→ Given problem
Only the lines from the first one through the line with "mb.build('pointer_mark', mat('ochre pointer" should be printed, exactly as they appear.

▼▼▼

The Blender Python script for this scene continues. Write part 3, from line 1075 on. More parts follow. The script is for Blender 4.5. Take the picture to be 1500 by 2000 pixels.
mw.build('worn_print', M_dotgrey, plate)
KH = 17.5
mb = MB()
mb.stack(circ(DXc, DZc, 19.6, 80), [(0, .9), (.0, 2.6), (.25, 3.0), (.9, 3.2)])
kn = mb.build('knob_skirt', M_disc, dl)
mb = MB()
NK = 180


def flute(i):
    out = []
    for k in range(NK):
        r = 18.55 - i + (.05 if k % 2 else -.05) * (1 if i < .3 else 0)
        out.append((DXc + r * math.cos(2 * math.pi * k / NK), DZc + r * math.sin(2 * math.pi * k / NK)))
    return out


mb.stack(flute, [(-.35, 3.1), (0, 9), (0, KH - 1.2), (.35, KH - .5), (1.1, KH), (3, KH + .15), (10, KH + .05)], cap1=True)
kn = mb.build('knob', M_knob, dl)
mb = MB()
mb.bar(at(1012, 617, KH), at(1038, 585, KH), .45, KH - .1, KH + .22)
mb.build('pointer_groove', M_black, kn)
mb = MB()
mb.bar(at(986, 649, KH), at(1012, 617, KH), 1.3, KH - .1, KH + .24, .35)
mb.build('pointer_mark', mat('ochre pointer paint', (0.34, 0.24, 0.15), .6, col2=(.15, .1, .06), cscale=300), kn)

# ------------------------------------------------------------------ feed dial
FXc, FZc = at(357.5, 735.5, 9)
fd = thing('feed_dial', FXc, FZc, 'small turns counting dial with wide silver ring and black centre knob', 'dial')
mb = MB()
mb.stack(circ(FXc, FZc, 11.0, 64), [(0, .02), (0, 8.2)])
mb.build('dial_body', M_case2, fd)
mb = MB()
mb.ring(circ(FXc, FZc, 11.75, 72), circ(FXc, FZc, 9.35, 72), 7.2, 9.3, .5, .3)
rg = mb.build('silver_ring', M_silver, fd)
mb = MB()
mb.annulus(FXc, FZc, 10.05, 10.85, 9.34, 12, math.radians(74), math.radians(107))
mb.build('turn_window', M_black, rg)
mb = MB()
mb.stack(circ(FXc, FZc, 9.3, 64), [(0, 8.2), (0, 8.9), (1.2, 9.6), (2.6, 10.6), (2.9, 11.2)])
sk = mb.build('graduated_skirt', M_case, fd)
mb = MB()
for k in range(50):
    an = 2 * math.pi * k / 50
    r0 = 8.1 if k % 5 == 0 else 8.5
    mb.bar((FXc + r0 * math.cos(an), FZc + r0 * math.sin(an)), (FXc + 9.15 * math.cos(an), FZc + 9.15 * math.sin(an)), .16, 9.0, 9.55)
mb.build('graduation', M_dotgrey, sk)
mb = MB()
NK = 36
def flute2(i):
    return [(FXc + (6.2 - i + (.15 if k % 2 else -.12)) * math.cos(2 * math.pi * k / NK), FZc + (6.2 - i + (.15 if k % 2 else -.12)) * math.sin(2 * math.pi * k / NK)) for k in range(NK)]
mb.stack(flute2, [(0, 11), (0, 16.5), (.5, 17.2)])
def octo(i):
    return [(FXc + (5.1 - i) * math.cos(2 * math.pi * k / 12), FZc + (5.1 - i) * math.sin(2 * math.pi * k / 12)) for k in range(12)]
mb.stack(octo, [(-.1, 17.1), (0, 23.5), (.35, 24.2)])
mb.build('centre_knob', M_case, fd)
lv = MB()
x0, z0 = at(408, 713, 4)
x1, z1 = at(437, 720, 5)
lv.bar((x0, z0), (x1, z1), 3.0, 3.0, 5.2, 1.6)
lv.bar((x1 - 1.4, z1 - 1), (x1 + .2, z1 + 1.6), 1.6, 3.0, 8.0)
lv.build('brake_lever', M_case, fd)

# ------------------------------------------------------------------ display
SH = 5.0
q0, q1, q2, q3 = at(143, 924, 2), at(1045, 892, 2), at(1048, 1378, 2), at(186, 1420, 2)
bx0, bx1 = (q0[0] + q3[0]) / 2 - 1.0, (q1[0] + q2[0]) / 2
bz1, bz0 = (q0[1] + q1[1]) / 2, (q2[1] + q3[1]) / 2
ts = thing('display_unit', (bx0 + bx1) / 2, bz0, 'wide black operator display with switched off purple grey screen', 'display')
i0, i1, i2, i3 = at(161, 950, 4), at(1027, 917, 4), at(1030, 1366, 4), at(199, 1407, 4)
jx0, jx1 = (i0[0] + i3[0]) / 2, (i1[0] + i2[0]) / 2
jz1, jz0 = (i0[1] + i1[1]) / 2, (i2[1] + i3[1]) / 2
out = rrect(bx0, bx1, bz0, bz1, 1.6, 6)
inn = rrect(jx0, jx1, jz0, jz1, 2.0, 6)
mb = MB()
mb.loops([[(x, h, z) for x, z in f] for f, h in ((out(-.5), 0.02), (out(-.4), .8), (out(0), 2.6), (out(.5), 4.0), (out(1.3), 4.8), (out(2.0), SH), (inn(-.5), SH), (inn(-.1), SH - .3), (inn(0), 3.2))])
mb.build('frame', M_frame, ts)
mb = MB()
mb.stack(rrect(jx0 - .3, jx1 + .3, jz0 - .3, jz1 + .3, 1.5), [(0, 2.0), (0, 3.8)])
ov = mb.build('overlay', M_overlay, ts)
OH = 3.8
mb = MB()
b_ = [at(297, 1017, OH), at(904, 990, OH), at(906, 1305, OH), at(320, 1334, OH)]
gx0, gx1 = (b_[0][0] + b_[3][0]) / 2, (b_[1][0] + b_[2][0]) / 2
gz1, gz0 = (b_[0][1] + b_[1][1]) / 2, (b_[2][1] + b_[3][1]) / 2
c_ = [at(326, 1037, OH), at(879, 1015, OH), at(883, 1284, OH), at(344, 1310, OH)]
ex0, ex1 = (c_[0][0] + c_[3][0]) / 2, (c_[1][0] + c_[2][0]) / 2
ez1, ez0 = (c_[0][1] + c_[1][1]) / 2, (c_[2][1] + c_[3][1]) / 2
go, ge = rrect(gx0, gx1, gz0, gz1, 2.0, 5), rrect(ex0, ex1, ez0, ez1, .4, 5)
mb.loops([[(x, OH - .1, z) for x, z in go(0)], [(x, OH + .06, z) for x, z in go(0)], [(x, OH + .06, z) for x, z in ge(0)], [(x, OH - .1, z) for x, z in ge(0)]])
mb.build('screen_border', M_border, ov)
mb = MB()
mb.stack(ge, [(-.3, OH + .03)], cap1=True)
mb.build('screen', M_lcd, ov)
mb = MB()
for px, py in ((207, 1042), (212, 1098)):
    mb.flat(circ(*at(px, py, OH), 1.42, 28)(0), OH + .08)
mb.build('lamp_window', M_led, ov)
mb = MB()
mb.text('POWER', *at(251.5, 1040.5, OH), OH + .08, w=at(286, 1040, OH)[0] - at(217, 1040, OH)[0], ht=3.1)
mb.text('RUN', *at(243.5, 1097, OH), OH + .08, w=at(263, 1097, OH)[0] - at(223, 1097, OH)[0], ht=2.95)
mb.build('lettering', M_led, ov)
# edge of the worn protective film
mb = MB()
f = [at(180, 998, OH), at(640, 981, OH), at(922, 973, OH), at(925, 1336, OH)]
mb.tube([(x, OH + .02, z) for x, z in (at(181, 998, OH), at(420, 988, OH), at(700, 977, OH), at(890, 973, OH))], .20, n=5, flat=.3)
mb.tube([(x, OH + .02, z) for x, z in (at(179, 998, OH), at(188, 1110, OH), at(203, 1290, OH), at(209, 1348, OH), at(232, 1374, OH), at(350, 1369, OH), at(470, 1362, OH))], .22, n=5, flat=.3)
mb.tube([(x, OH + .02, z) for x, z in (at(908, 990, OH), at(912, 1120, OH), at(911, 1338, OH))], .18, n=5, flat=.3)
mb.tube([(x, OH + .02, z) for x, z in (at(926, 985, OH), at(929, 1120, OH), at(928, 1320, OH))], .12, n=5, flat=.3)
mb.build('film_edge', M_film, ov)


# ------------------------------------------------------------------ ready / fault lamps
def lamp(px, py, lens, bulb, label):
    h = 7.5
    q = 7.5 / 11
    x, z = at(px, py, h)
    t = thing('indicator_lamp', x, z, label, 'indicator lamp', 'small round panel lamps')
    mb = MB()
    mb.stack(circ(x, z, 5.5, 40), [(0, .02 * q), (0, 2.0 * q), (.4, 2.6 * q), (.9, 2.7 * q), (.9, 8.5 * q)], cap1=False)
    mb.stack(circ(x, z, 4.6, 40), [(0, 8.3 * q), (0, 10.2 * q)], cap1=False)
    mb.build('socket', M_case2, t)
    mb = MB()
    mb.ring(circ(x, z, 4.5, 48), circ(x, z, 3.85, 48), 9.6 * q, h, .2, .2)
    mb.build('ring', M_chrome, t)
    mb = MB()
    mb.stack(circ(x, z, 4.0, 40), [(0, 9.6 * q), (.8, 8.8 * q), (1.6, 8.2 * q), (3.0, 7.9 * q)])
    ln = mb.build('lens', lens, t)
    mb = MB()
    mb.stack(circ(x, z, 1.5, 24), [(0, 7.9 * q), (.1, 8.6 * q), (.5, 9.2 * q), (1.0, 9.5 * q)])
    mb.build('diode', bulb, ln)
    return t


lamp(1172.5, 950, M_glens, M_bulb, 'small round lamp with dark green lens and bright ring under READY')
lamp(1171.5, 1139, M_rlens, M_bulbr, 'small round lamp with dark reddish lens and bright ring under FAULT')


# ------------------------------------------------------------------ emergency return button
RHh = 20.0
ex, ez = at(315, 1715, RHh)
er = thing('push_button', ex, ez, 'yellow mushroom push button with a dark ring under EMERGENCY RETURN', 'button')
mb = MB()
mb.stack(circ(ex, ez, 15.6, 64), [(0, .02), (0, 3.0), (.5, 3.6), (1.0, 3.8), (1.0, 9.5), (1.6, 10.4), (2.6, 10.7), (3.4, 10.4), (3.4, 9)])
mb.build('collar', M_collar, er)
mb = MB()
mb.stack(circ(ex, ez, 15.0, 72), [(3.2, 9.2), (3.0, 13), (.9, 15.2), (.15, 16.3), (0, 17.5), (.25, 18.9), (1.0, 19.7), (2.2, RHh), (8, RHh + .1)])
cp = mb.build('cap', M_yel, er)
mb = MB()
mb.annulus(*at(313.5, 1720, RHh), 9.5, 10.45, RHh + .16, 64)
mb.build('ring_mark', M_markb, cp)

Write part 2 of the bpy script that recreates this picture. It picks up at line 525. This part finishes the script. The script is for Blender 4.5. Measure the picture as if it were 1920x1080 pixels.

▲▲▲

→ Answer to this problem
The Blender Python script for this scene continues. Write part 3, from line 1075 on. More parts follow. The script is for Blender 4.5. Take the picture to be 1500 by 2000 pixels.
mw.build('worn_print', M_dotgrey, plate)
KH = 17.5
mb = MB()
mb.stack(circ(DXc, DZc, 19.6, 80), [(0, .9), (.0, 2.6), (.25, 3.0), (.9, 3.2)])
kn = mb.build('knob_skirt', M_disc, dl)
mb = MB()
NK = 180


def flute(i):
    out = []
    for k in range(NK):
        r = 18.55 - i + (.05 if k % 2 else -.05) * (1 if i < .3 else 0)
        out.append((DXc + r * math.cos(2 * math.pi * k / NK), DZc + r * math.sin(2 * math.pi * k / NK)))
    return out


mb.stack(flute, [(-.35, 3.1), (0, 9), (0, KH - 1.2), (.35, KH - .5), (1.1, KH), (3, KH + .15), (10, KH + .05)], cap1=True)
kn = mb.build('knob', M_knob, dl)
mb = MB()
mb.bar(at(1012, 617, KH), at(1038, 585, KH), .45, KH - .1, KH + .22)
mb.build('pointer_groove', M_black, kn)
mb = MB()
mb.bar(at(986, 649, KH), at(1012, 617, KH), 1.3, KH - .1, KH + .24, .35)
mb.build('pointer_mark', mat('ochre pointer paint', (0.34, 0.24, 0.15), .6, col2=(.15, .1, .06), cscale=300), kn)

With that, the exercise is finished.